From the first line of the data through the line containing "for i, (px_, D, s_, lab) in enumerate(pr): palm(i +", return each line exactly.

==== RECORD SET

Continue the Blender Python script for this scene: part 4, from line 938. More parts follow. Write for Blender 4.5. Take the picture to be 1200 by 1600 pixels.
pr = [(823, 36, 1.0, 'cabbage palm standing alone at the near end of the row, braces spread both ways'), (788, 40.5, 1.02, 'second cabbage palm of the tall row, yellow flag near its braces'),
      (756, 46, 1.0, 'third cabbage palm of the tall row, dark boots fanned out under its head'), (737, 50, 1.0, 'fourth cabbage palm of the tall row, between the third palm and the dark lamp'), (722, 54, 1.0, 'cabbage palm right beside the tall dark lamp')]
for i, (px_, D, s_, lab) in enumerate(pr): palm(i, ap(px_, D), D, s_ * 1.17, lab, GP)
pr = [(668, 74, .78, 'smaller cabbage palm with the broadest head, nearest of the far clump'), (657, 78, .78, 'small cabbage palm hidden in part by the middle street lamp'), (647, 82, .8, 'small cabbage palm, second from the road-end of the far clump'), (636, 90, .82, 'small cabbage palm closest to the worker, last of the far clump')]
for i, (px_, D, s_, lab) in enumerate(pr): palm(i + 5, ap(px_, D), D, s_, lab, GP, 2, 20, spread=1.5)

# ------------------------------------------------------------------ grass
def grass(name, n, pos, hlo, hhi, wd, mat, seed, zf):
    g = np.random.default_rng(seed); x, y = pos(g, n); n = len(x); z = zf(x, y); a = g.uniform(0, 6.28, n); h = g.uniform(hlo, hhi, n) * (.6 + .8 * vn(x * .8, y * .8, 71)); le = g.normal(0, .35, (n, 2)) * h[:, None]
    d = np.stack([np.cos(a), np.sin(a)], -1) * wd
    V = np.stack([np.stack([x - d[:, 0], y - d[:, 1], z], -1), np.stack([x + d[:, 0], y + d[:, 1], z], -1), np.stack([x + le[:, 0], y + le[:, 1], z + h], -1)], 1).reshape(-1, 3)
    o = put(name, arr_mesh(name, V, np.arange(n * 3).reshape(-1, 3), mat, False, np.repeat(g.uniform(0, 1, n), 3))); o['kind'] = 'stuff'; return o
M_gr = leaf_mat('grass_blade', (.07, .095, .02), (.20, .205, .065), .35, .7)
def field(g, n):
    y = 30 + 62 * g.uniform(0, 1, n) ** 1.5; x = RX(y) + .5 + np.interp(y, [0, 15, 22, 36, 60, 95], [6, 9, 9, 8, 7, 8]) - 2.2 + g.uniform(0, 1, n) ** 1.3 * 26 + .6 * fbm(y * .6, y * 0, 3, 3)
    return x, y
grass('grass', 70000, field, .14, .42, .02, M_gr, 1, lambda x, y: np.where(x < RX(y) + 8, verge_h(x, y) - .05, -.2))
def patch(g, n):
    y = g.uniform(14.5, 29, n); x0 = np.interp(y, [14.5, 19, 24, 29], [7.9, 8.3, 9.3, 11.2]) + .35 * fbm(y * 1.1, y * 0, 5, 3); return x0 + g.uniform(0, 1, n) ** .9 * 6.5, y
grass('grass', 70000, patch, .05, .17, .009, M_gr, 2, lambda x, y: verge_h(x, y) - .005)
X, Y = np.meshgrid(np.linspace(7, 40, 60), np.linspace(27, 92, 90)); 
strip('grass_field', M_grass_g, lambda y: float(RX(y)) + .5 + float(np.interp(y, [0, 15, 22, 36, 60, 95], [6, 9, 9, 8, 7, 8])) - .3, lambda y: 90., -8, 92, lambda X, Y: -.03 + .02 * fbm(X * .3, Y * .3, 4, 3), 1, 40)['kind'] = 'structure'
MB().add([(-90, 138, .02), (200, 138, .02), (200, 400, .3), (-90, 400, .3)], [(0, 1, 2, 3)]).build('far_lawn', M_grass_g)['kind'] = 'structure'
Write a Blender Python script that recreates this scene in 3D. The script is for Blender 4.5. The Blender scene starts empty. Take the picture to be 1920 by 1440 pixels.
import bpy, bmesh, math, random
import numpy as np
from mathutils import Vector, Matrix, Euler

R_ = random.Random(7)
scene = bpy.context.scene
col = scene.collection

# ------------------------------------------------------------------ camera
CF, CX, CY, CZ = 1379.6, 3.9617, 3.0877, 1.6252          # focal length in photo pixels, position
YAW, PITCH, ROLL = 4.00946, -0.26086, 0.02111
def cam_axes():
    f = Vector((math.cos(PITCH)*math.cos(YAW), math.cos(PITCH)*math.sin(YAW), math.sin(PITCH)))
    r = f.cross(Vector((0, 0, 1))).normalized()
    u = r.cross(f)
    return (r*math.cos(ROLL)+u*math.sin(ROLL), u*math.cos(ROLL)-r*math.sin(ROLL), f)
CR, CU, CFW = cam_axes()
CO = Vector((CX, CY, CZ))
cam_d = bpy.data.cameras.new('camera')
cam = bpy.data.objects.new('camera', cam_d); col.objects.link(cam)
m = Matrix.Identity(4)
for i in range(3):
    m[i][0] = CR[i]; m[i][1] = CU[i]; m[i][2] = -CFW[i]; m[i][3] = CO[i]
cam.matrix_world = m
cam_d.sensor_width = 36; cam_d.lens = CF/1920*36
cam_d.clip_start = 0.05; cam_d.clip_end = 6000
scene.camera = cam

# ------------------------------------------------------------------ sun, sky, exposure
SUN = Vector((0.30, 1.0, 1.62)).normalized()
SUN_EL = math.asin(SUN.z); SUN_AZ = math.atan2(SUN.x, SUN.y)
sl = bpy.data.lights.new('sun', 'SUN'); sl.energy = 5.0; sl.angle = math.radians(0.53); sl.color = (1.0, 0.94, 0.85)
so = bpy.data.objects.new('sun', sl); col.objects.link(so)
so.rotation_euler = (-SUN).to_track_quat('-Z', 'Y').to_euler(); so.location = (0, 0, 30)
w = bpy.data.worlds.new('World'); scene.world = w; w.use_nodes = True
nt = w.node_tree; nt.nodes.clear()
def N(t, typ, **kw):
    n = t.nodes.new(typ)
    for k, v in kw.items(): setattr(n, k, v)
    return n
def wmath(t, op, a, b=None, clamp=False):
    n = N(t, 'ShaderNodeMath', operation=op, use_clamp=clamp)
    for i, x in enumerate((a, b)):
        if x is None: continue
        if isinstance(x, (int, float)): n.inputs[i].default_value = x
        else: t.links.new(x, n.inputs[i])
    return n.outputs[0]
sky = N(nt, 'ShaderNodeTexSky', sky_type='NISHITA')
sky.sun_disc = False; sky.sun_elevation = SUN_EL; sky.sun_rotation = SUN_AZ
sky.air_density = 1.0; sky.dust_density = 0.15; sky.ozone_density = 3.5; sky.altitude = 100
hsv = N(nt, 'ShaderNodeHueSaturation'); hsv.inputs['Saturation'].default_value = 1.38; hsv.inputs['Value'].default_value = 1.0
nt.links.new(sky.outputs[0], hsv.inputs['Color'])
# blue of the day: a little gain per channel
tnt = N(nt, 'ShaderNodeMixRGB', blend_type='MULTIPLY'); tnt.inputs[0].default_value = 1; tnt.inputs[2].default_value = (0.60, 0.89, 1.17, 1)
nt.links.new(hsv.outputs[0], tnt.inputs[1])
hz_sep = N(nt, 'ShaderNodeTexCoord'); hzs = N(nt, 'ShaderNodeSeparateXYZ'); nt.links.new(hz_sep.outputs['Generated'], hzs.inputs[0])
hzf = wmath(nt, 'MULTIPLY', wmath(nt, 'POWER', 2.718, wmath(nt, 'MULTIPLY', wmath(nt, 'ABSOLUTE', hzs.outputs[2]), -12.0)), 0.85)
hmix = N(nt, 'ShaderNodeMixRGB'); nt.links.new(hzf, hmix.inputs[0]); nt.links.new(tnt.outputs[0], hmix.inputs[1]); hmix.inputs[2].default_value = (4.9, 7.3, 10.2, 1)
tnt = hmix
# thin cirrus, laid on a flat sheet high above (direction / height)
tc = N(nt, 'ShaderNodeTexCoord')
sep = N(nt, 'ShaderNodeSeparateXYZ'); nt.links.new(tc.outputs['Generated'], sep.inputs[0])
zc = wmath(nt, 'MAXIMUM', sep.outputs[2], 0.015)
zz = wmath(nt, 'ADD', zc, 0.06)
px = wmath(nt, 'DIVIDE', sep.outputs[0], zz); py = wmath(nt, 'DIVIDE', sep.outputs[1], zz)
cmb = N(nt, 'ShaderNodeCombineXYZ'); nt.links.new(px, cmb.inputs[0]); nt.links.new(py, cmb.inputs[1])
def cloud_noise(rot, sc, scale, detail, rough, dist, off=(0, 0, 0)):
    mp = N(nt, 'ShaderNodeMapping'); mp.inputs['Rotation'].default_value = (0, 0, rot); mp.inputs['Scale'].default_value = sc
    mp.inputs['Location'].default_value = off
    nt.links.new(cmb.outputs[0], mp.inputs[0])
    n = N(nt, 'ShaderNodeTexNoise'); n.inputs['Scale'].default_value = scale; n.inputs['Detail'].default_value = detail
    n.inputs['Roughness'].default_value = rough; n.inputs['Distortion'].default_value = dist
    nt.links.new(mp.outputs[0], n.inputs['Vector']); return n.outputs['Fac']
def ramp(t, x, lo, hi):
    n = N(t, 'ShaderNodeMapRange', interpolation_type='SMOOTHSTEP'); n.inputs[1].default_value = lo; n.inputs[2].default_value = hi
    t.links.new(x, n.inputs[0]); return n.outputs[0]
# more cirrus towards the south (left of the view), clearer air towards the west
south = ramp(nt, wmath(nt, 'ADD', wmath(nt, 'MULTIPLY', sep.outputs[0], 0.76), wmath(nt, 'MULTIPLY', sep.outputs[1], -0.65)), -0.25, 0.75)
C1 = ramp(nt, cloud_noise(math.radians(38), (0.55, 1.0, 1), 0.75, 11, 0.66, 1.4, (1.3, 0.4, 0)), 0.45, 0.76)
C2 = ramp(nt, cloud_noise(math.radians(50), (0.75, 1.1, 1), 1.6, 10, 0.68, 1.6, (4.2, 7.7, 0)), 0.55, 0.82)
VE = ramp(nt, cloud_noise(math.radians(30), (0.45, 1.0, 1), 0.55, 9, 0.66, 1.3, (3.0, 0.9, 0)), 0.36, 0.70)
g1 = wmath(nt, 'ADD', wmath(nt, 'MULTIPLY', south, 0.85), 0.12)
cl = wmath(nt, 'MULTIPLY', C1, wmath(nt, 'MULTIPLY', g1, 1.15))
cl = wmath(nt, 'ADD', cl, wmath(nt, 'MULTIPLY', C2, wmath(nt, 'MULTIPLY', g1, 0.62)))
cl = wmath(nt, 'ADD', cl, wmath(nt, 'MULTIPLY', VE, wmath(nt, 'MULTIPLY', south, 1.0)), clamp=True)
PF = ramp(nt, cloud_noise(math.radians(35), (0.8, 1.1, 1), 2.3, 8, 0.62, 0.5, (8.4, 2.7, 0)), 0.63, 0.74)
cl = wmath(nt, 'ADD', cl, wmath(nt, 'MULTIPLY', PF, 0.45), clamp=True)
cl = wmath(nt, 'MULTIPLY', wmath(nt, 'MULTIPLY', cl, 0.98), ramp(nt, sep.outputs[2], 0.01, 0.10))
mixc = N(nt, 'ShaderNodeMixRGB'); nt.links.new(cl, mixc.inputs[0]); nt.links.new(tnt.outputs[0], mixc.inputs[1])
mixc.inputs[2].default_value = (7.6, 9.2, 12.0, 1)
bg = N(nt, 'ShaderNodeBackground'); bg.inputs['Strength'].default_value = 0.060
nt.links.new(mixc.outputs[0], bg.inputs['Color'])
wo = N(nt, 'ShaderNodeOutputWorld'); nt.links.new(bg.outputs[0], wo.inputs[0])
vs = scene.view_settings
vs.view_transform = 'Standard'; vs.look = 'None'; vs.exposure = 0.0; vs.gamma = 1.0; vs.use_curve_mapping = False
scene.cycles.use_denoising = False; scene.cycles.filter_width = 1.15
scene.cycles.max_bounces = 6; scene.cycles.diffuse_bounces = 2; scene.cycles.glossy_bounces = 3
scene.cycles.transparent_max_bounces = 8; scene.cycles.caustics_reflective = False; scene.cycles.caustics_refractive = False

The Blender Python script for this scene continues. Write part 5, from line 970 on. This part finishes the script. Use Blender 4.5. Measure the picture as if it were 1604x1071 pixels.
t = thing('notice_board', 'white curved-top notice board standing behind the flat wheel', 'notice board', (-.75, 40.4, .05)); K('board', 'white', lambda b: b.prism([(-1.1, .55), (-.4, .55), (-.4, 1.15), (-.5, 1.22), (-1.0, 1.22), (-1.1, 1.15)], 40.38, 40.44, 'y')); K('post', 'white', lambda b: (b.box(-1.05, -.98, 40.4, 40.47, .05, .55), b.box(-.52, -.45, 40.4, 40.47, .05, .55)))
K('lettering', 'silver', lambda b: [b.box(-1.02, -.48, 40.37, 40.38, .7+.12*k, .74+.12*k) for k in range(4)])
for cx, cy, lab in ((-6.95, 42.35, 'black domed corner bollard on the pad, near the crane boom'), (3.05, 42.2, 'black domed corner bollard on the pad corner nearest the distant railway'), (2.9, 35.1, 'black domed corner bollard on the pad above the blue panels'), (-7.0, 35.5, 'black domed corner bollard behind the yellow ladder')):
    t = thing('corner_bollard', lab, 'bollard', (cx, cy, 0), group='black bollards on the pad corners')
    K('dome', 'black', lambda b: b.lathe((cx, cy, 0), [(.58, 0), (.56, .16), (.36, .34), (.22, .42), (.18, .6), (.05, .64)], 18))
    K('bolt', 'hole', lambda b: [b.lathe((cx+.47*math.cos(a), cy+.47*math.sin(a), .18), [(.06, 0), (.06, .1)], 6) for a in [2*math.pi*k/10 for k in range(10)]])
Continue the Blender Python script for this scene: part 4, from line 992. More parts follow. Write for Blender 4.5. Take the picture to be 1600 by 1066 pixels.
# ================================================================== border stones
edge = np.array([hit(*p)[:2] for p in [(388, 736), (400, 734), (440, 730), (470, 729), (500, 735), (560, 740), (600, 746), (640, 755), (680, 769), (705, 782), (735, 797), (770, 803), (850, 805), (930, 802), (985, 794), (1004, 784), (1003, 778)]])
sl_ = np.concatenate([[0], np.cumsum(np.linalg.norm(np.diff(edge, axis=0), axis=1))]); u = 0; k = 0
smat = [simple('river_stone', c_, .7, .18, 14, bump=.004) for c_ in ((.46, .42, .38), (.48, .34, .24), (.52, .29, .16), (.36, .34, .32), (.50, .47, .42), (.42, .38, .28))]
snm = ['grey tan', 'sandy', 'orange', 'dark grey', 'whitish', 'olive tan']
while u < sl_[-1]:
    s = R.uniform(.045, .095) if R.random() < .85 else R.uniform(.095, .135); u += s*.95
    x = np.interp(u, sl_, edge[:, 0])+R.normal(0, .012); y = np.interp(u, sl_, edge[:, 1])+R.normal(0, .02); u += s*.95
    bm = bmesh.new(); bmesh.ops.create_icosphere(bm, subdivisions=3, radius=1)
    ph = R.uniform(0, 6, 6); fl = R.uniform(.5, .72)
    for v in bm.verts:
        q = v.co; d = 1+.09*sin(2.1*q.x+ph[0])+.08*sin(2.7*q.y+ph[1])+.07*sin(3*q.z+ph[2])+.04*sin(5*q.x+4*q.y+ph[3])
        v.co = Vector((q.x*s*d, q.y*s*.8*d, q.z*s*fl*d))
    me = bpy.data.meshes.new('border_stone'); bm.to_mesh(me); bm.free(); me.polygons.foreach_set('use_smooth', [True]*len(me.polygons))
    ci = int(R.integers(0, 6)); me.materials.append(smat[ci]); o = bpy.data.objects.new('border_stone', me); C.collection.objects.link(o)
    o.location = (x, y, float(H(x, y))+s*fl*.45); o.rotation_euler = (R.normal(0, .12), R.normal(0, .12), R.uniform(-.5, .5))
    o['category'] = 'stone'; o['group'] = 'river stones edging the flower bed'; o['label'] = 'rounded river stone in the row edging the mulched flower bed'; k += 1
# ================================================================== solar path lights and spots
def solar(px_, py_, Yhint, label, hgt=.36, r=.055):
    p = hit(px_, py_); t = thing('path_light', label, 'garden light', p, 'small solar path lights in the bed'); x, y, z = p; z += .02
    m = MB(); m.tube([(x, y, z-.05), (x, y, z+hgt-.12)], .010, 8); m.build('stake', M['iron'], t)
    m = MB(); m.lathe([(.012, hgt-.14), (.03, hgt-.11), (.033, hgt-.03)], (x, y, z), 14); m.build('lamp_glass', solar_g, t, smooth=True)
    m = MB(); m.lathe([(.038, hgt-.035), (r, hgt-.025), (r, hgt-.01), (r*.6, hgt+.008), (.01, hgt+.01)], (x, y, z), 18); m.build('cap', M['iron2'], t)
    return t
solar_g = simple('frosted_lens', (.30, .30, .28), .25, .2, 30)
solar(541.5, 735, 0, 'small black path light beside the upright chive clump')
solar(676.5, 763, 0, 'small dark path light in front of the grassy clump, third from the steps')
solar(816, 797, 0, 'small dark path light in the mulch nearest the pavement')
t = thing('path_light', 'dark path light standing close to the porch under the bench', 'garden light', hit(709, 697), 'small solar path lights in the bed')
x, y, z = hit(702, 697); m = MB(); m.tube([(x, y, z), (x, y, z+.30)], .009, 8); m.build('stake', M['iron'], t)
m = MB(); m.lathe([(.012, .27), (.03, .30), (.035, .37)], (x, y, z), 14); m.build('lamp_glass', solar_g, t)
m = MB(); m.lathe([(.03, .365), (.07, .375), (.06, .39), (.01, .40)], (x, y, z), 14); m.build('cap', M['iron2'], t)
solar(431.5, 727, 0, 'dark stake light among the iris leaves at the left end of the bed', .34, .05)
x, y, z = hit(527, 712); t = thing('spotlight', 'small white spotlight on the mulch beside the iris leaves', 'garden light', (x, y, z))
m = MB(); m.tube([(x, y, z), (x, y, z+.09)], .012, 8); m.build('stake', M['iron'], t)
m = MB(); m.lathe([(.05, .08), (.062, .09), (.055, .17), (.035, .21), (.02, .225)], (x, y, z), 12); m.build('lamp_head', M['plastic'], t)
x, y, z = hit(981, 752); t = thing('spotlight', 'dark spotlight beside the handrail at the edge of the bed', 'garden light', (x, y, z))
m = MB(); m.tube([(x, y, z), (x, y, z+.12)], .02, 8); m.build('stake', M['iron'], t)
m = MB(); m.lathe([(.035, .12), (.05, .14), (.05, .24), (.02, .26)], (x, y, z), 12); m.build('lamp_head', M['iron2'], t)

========

▸ **RESULT OF THIS EXERCISE**:
Continue the Blender Python script for this scene: part 4, from line 938. More parts follow. Write for Blender 4.5. Take the picture to be 1200 by 1600 pixels.
pr = [(823, 36, 1.0, 'cabbage palm standing alone at the near end of the row, braces spread both ways'), (788, 40.5, 1.02, 'second cabbage palm of the tall row, yellow flag near its braces'),
      (756, 46, 1.0, 'third cabbage palm of the tall row, dark boots fanned out under its head'), (737, 50, 1.0, 'fourth cabbage palm of the tall row, between the third palm and the dark lamp'), (722, 54, 1.0, 'cabbage palm right beside the tall dark lamp')]
for i, (px_, D, s_, lab) in enumerate(pr): palm(i, ap(px_, D), D, s_ * 1.17, lab, GP)
pr = [(668, 74, .78, 'smaller cabbage palm with the broadest head, nearest of the far clump'), (657, 78, .78, 'small cabbage palm hidden in part by the middle street lamp'), (647, 82, .8, 'small cabbage palm, second from the road-end of the far clump'), (636, 90, .82, 'small cabbage palm closest to the worker, last of the far clump')]
for i, (px_, D, s_, lab) in enumerate(pr): palm(i + 5, ap(px_, D), D, s_, lab, GP, 2, 20, spread=1.5)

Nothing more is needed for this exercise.